What if with the internet-of-things, with sensors, with geolocation you’re able to track troop movements and then pull that data together and assemble it into a picture of what actually happened in that battle? You don’t have the fog of war, you have the clarity of data. I think the internet of things will be such an important part of that. This may enrich some of the more traditional, narrative-based reporting as well.
Predictions for what news will look like in, say, five or 10 years?
In five years, we’re going to be seeing a lot more visualized data, a lot more charts and graphs. We had this spike of interest in data journalism with Nate Silver [founder of Five-Thirty-Eight], and it kind of got absorbed into the larger field. I think that’s going to rise again in a much more significant way.
And not just for politics. We’re seeing that in sports now, where it’s becoming more data-driven. The [general managers] of sports teams are now data scientists. But on the media side and on the reporting side, it’s still “this player sucks or this player is great.” People will want to understand the data as a first resort, not the last resort of analysis.
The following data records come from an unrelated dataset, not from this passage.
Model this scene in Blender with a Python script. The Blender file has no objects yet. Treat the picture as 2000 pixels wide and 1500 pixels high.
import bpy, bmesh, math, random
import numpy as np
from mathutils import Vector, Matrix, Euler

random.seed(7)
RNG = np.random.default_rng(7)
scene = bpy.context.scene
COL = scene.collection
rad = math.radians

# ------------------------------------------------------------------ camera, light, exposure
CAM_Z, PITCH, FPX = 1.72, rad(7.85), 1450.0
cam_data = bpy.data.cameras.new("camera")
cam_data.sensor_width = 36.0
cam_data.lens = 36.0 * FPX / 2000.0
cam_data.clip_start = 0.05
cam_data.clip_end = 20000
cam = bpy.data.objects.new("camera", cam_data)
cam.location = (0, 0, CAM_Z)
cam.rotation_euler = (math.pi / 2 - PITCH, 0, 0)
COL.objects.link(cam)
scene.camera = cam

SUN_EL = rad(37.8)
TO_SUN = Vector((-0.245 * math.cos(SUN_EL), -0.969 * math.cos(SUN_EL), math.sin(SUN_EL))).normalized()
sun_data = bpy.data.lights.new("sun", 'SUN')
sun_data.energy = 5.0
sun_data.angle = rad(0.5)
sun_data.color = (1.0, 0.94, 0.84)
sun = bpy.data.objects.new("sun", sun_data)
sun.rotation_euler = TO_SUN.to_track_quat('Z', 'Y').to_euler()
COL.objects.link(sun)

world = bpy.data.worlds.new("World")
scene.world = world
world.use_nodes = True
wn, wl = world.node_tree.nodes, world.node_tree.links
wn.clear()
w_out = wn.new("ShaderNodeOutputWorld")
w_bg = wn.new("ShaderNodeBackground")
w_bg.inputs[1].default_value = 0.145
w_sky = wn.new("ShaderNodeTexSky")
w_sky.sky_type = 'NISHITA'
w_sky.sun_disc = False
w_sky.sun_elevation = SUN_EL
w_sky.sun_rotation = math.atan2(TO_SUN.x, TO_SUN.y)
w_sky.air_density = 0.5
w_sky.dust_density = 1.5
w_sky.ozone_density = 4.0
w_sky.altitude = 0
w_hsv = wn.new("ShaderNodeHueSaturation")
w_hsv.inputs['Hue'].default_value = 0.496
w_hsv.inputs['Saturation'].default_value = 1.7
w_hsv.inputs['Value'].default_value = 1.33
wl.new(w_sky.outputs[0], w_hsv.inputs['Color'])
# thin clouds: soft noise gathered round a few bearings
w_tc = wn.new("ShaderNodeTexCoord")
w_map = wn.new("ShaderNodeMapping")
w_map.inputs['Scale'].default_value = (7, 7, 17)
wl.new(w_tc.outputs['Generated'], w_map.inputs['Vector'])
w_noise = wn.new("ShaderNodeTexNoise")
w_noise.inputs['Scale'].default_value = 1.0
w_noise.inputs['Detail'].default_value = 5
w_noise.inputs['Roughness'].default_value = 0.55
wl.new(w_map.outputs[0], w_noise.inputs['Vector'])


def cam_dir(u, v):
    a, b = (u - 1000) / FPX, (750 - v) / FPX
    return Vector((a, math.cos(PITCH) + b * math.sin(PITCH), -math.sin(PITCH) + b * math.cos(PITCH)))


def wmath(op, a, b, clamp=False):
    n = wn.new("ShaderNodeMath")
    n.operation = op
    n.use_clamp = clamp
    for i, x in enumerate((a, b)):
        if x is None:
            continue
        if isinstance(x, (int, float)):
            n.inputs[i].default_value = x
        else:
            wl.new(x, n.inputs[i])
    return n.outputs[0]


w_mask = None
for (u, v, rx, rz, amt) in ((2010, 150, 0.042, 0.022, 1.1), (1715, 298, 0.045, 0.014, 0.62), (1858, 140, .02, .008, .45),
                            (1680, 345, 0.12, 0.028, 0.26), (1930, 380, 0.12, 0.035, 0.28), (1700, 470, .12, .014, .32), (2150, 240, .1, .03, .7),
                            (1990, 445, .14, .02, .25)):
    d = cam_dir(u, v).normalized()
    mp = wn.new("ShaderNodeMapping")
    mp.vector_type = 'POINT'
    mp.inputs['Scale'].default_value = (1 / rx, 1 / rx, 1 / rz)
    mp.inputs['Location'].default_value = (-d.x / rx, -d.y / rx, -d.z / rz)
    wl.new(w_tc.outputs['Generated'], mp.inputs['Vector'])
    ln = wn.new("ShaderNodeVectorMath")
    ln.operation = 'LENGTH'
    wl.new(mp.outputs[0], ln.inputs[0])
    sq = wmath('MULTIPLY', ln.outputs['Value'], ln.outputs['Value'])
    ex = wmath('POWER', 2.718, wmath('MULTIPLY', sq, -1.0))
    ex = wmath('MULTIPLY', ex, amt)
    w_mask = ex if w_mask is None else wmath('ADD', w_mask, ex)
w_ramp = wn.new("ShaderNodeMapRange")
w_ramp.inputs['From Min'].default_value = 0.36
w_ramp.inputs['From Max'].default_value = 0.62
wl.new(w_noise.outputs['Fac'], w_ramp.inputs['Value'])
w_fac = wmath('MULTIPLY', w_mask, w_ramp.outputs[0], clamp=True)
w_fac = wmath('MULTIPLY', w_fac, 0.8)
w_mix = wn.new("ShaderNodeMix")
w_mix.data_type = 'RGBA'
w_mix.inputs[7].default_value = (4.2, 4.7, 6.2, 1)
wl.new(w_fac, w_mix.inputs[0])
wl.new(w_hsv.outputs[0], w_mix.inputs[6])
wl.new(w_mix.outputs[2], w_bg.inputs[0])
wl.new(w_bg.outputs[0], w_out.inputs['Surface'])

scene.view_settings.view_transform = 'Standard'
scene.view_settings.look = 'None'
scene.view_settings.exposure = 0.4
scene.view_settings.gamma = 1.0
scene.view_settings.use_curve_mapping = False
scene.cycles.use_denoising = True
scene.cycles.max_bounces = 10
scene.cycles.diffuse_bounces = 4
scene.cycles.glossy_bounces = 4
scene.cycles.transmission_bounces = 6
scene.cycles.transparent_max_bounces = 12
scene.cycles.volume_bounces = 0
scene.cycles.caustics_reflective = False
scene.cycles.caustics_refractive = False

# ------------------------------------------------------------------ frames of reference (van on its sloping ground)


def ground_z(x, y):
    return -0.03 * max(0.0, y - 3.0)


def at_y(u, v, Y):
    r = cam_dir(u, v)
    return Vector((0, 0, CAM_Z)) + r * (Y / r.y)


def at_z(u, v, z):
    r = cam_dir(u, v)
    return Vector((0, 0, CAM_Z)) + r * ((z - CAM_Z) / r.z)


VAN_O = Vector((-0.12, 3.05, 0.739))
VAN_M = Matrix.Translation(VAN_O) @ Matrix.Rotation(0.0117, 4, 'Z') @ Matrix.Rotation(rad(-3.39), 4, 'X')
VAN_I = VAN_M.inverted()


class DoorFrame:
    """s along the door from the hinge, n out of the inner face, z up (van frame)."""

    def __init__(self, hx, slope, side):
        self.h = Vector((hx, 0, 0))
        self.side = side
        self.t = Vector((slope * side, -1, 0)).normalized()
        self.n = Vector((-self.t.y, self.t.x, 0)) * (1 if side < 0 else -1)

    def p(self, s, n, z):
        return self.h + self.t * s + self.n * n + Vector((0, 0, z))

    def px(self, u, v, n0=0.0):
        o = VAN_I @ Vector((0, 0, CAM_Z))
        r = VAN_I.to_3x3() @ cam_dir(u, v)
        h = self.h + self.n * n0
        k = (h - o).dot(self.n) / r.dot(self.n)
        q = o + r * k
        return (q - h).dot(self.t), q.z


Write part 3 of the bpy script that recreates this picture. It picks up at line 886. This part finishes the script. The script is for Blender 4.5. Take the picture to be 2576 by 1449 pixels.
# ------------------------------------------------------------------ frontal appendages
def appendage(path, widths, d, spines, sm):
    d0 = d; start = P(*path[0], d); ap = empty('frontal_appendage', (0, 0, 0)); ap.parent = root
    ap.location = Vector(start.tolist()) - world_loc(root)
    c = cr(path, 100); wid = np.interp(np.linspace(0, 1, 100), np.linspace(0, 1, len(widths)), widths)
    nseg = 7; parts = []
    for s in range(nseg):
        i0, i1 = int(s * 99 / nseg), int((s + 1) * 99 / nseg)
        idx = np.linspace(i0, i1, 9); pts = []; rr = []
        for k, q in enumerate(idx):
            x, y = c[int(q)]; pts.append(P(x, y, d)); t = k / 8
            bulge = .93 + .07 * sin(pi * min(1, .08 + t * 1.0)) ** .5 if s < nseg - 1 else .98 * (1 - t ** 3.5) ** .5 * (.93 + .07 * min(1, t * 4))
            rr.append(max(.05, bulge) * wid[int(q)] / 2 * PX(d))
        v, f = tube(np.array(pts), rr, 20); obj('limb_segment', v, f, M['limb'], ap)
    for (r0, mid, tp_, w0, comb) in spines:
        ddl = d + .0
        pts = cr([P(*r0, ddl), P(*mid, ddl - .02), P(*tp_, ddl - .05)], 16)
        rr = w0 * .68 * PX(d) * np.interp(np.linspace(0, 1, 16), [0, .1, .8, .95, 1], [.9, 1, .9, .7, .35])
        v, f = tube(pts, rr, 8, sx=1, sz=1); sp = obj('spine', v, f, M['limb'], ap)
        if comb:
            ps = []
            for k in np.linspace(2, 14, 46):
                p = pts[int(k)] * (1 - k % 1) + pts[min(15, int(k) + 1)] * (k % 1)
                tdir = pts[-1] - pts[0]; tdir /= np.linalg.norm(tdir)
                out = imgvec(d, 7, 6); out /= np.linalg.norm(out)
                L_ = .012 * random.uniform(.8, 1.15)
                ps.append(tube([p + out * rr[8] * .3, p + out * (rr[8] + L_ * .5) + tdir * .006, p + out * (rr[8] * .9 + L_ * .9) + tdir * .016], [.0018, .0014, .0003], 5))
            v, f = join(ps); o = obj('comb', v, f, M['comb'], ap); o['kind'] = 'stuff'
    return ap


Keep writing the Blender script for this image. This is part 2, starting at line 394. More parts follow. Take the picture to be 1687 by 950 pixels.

It will be about connecting the offline world to the online world. Such as using sensors. And I think that’s probably going to involve Web3 and blockchain in some significant way, so that in an automated fashion we can show that a certain chain of custody is not broken, or that we understand that events have been verified because of the way that they were brought on-chain. And lots of on-chain data will be analyzed as a kind of news. How that will look, exactly, I’m very curious to see.
You and me both. Thanks for your time and see you at Consensus.